Saturday, October 2, 2010

Who knew?

When I started this blog, I knew I would have times when I would avoid writing because I didn't have Something to Say.  I just didn't realize that one of those times would come so soon.  I guess that's part of becoming a writer - overcoming the need to say something important instead of just seeing the significance of saying something at all.  At least I have that good old list of my 15 most influential writers to keep the words flowing!

Number Two on the list is Elizabeth Johnson, someone who I'm sure is less familiar to the general public than Barbara Kingsolver.  Johnson is a Catholic feminist theologian, and her book She Who Is has been one of the most important books I've read and re-read over the last six or seven years.  She has a way of talking about the Christian tradition that makes things I've heard before seem new and invigorating.  Her feminism is bold and powerful without being alienating.  Maybe most importantly for me, her use of the feminine concept of wisdom, or sophia, as a way of understanding the Trinity is brilliant and life-giving for my own understanding of what it means to believe in a God whose people have a complicated and often unsavory history. 

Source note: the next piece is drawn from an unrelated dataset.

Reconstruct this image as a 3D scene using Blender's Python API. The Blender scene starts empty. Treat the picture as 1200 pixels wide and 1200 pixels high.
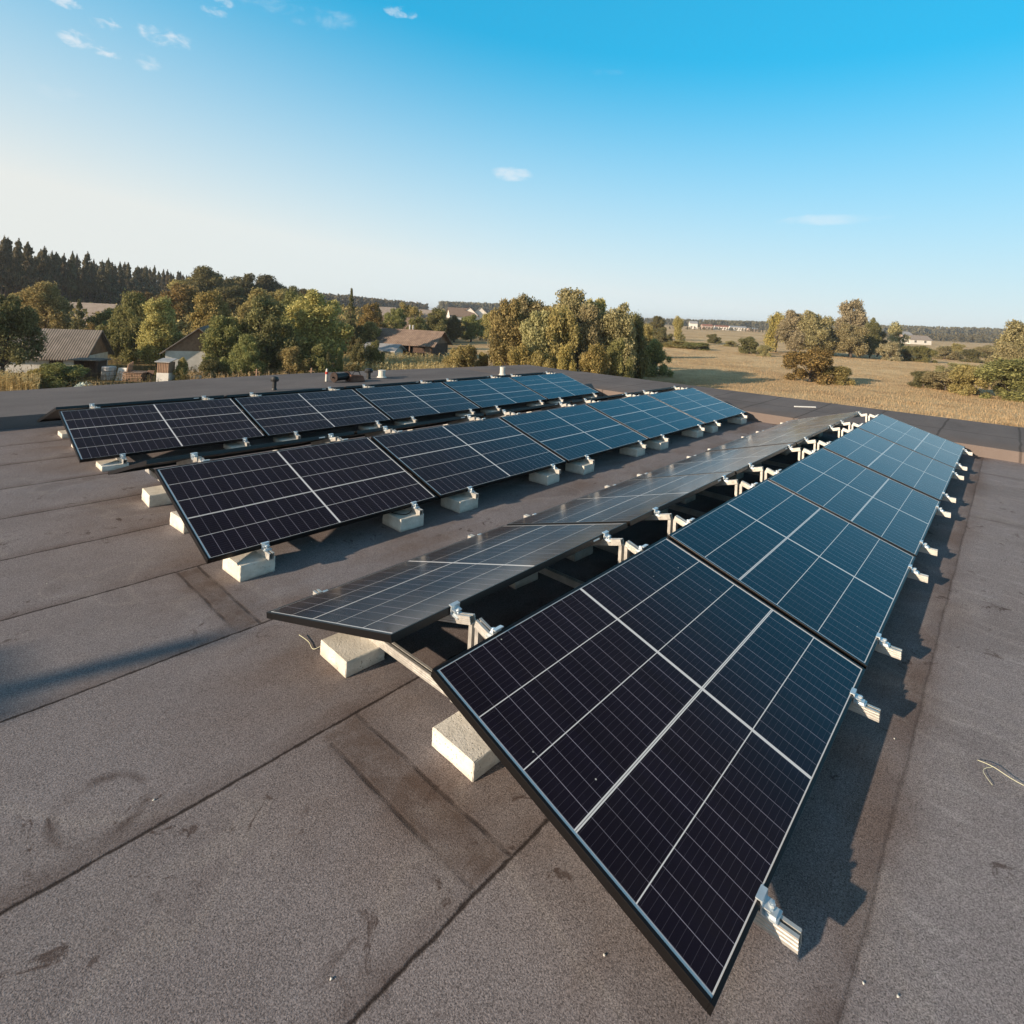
import bpy, bmesh, math, random
import numpy as np
from mathutils import Vector, Matrix

sc = bpy.context.scene
C = sc.collection
R = math.radians
# ------------------------------------------------------------------ camera
CAM = np.array([-1.3158, -1.6590, 1.7343])
FW = np.array([0.75902099, 0.6510602, 0.00278423])
RT = np.array([0.65014239, -0.75816484, 0.0500095])
UP = np.array([-0.0346701, 0.03614812, 0.99874486])
FPX, CX, CY = 655.667, 625.86, 366.95
cam = bpy.data.cameras.new('camera')
camo = bpy.data.objects.new('camera', cam)
C.objects.link(camo)
m = Matrix.Identity(4)
for i in range(3):
    m[i][0], m[i][1], m[i][2], m[i][3] = RT[i], UP[i], -FW[i], CAM[i]
camo.matrix_world = m
cam.sensor_width = 36; cam.sensor_fit = 'HORIZONTAL'
cam.lens = FPX / 1200 * 36
cam.shift_x = (600 - CX) / 1200
cam.shift_y = (CY - 600) / 1200
cam.clip_start = 0.05; cam.clip_end = 20000
sc.camera = camo

# ------------------------------------------------------------------ sky, sun, exposure
HAZE_D = 0.00026
SUN_EL = 16.6; SUN_ROT = -76.0
SKY_TINT = (0.15, 1.56, 2.2); SKY_HAZE = (3.12, 3.50, 3.58)
world = bpy.data.worlds.new('World'); sc.world = world
world.use_nodes = True
wt = world.node_tree; wn = wt.nodes; wl = wt.links
bg = wn['Background']
sky = wn.new('ShaderNodeTexSky'); sky.sky_type = 'NISHITA'; sky.sun_disc = False
sky.sun_elevation = R(SUN_EL); sky.sun_rotation = R(SUN_ROT)
sky.altitude = 100; sky.air_density = 1.0; sky.dust_density = 0.4; sky.ozone_density = 3.0
bg.inputs[1].default_value = 0.15
sl = bpy.data.lights.new('sun', 'SUN'); sl.energy = 4.5; sl.angle = R(0.7); sl.color = (1.0, 0.80, 0.60)
so = bpy.data.objects.new('sun', sl); C.objects.link(so)
sd = Vector((math.sin(R(SUN_ROT)) * math.cos(R(SUN_EL)), math.cos(R(SUN_ROT)) * math.cos(R(SUN_EL)), math.sin(R(SUN_EL))))
so.rotation_euler = sd.to_track_quat('Z', 'Y').to_euler()
sc.view_settings.view_transform = 'Standard'; sc.view_settings.look = 'None'
sc.view_settings.exposure = 0.72; sc.view_settings.gamma = 1
sc.render.engine = 'CYCLES'
sc.cycles.max_bounces = 6; sc.cycles.transparent_max_bounces = 8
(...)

When I started my education in biblical studies, philosophy and theology, I never expected that I would end up a more passionate and committed feminist than anything else - scholar, philosopher,  or theologian.  I was not kind to the first feminist theologians I encountered, maybe because they confronted what I thought I knew about being a Christian, maybe because they hit home a bit too closely.  But Elizabeth Johnson was different.  Her love for the Christian tradition is evident, and her feminist systematic theology grows out of that love, much like the way a gardener often prunes certain plants in a way that seems harsh but is motivated by knowledge and experience and hope that such pruning will be good for the plant, the garden, and the gardener.  Johnson showed me that being a loving voice of dissent is possible, and even beautiful.